Global economic activity is picking up, but the continuing crisis in Europe is delaying a meaningful recovery, the Organization for Economic Co-operation and Development (OECD) in said in its latest economic assessment released Thursday.

The Paris-based OECD predicts that the G7 economies will grow at an annualized 2.4% rate in the first quarter of 2013, and by 1.8% in the second quarter. It also notes that financial markets are out-pacing activity in the real economy, which has been held back by weak business and consumer confidence. The OECD says that this highlights the risk that asset prices may rise beyond levels justified by fundamentals.

“The global economy weakened in late 2012 but the outlook is now improving for OECD economies,” said OECD chief economist, Pier Carlo Padoan. “Bold policy action remains necessary to ensure a more sustainable recovery, particularly in the euro area, where growth is uneven and remains slower than in other regions.”

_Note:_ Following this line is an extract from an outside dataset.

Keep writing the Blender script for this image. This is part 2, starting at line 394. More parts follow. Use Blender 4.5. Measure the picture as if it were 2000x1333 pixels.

The OECD projects that Europe’s three largest economies – Germany, France and Italy – will grow by 0.4% during the first quarter and by 1% in the second, but it points to a renewed divergence between Germany and the rest of the euro area. Germany is expected to grow by 2.3% in the first quarter and 2.6% in the second, whereas France is expected to see a 0.6% contraction in the first quarter and a 0.5% gain in the second. In Italy, real GDP is expected to drop by 1.6% in the first quarter and by an additional 1% in the second, the OECD notes.

Additionally, it says that weak growth and low confidence are expected to complicate efforts to bring down high unemployment rates across much of Europe. “The employment situation continues to deteriorate in many countries, making it all the more urgent to implement the labour and product market reforms that can stimulate growth and create jobs,” Padoan said.

The OECD also predicts that Canada will grow by 1.1% in the first quarter and 1.9% in the second. Whereas the U.S. economy is expected to see a rebound of 3.5% in the first quarter, slowing to 2.0% in the second quarter.

Monetary stimulus remains necessary but needs vary across countries, it maintains. “In the United States, the commitment of the Federal Reserve to keep policy rates low until labour market outcomes improve substantially is well judged, but the need for further exceptional monetary measures is waning, while in Japan more aggressive policy action is required to escape deflation and achieve the Bank of Japan’s new 2% inflation target,” Padoan said. “In the euro area, there is still some scope to ease monetary policy further, given weak demand and inflation well below the ECB’s objective, while further action is needed to repair the transmission mechanism.”